- [Problem statement]
Determine how many lines of this material contain "scene". Give only the number.

- [Available data]
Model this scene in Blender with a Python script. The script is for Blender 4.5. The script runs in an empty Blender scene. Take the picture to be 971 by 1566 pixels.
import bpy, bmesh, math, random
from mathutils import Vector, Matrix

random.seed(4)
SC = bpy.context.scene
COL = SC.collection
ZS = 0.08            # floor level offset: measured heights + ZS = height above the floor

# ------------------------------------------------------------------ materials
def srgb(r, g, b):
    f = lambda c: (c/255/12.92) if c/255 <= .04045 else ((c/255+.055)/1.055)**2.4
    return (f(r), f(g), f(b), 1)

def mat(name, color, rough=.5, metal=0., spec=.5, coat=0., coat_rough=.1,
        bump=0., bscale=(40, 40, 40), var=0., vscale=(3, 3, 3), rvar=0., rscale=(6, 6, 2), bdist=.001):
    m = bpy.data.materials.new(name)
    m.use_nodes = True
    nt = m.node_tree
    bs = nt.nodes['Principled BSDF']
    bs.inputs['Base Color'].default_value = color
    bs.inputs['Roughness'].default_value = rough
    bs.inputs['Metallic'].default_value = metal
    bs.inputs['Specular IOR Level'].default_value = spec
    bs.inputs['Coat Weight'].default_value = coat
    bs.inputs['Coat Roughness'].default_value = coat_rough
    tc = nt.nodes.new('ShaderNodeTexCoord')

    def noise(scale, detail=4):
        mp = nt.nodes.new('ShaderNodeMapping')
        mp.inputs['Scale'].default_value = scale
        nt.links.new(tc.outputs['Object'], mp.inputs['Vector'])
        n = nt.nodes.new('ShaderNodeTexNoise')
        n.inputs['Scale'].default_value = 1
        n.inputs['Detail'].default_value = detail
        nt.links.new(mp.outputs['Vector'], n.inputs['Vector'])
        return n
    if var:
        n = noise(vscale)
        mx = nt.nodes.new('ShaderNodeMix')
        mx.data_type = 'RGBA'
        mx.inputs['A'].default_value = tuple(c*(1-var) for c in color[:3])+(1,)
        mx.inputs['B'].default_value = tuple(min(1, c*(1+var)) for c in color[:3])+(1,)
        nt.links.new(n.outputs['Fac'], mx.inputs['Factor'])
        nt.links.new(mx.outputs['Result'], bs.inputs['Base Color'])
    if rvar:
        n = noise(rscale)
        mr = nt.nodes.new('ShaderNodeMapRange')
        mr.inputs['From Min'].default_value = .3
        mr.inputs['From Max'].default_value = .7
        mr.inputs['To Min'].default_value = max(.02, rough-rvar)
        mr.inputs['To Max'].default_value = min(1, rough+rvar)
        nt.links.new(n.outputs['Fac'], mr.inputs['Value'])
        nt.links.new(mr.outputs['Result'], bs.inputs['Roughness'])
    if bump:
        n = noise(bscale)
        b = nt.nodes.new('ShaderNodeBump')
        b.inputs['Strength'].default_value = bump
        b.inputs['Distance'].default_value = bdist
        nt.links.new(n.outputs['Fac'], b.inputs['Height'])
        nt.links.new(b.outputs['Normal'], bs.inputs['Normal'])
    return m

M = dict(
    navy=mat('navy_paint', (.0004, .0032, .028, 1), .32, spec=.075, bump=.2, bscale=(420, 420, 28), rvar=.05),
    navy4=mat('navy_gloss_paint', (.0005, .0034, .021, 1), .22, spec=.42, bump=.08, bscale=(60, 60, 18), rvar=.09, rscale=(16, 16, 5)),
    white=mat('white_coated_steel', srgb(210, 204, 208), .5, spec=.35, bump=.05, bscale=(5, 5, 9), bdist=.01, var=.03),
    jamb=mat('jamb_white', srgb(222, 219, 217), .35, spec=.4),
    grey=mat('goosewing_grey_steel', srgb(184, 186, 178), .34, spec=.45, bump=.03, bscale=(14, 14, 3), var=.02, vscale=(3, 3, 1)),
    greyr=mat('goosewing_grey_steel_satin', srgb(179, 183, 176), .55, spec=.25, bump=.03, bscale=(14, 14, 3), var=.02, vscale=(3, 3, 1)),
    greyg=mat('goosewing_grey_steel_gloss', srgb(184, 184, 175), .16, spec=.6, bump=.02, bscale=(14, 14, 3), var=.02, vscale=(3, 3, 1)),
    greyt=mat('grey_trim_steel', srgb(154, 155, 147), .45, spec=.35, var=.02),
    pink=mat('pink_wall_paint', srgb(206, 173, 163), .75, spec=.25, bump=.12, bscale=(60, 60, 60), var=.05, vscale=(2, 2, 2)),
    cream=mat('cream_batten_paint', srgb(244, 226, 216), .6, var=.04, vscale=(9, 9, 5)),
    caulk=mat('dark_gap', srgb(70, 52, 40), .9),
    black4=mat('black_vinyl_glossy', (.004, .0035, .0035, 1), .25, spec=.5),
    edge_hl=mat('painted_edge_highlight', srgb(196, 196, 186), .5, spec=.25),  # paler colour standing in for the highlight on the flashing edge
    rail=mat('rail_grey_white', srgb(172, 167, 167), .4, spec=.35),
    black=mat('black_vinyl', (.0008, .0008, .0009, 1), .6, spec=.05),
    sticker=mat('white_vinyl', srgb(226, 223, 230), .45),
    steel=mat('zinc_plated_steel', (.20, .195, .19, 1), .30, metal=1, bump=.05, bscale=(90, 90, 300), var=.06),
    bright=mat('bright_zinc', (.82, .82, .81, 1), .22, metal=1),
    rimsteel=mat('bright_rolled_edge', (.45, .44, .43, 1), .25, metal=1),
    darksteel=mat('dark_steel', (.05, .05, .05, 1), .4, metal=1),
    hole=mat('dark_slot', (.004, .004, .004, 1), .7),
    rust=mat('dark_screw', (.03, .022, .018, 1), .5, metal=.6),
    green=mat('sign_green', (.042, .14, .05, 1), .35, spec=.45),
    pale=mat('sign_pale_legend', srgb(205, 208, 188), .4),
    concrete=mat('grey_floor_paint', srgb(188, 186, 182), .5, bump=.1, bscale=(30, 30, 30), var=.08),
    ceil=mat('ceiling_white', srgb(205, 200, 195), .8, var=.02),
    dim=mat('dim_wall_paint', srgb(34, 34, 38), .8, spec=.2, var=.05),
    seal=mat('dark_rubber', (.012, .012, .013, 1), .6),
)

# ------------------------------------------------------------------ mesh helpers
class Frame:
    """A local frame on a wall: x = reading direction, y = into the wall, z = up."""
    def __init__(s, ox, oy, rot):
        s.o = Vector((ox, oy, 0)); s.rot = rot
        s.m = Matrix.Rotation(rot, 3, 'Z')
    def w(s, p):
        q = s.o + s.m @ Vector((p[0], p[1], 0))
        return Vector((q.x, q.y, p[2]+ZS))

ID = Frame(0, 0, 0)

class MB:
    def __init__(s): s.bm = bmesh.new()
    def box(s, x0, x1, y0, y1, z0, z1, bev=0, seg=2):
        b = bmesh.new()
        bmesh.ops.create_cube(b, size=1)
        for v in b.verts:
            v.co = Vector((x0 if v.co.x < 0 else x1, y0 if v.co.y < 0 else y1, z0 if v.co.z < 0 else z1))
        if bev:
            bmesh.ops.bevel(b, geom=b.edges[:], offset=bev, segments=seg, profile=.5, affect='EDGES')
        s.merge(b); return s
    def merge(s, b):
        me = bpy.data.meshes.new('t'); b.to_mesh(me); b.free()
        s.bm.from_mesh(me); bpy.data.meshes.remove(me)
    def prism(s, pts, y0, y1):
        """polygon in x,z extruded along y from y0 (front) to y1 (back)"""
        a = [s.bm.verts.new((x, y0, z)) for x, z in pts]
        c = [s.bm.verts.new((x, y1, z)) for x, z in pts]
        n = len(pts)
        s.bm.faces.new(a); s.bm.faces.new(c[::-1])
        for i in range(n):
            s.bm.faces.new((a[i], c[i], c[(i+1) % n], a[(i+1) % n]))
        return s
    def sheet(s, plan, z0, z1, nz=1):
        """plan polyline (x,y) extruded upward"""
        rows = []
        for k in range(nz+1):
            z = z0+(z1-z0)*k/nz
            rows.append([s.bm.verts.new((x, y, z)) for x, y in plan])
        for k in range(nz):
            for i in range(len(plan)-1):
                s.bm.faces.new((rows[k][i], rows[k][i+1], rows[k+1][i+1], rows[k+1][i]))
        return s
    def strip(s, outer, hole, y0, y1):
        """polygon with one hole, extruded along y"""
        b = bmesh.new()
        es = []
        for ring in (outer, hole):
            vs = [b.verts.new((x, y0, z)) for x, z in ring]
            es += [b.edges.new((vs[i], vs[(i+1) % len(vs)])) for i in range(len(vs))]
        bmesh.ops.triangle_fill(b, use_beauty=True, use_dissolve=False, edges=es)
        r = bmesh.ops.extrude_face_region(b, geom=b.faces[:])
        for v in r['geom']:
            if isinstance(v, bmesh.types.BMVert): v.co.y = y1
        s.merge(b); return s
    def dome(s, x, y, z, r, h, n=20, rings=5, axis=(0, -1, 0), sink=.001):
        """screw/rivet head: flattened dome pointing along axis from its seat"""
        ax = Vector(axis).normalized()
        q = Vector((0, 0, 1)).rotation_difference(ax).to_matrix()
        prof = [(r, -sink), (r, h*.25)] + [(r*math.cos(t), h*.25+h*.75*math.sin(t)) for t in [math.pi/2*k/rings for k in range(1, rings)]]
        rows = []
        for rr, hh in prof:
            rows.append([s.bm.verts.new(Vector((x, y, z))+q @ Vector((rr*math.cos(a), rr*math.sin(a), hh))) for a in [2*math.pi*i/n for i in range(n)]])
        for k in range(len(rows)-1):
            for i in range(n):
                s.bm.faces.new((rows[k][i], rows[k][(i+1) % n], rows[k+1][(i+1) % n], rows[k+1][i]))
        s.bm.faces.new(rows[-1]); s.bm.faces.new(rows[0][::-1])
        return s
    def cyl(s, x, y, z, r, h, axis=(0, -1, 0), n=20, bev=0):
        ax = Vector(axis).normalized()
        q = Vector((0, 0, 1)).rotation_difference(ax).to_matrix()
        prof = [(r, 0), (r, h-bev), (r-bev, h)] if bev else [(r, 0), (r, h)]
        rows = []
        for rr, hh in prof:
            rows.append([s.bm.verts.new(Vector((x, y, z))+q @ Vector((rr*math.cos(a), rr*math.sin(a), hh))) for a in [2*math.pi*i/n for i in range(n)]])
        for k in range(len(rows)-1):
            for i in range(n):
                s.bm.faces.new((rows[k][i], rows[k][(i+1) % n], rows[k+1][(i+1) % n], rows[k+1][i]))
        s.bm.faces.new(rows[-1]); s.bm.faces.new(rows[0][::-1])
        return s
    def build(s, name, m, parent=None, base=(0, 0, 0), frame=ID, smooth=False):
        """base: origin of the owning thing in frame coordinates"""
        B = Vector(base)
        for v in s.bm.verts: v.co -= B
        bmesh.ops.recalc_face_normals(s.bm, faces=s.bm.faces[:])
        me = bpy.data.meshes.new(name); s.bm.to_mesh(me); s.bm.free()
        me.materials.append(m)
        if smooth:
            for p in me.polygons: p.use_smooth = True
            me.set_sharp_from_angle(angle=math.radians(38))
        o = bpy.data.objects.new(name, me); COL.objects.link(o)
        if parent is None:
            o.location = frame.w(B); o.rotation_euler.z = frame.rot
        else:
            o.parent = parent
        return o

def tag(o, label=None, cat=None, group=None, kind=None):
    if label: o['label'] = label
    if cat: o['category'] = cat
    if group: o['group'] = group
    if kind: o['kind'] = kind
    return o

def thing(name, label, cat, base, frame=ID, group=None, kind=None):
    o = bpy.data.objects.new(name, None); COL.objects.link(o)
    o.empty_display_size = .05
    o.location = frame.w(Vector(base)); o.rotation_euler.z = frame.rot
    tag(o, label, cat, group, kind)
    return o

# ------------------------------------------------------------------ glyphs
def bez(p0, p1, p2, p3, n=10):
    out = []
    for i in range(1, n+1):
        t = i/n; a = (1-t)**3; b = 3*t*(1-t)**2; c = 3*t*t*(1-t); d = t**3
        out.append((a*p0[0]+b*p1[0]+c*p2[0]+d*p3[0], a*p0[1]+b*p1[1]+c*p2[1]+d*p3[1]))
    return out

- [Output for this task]
2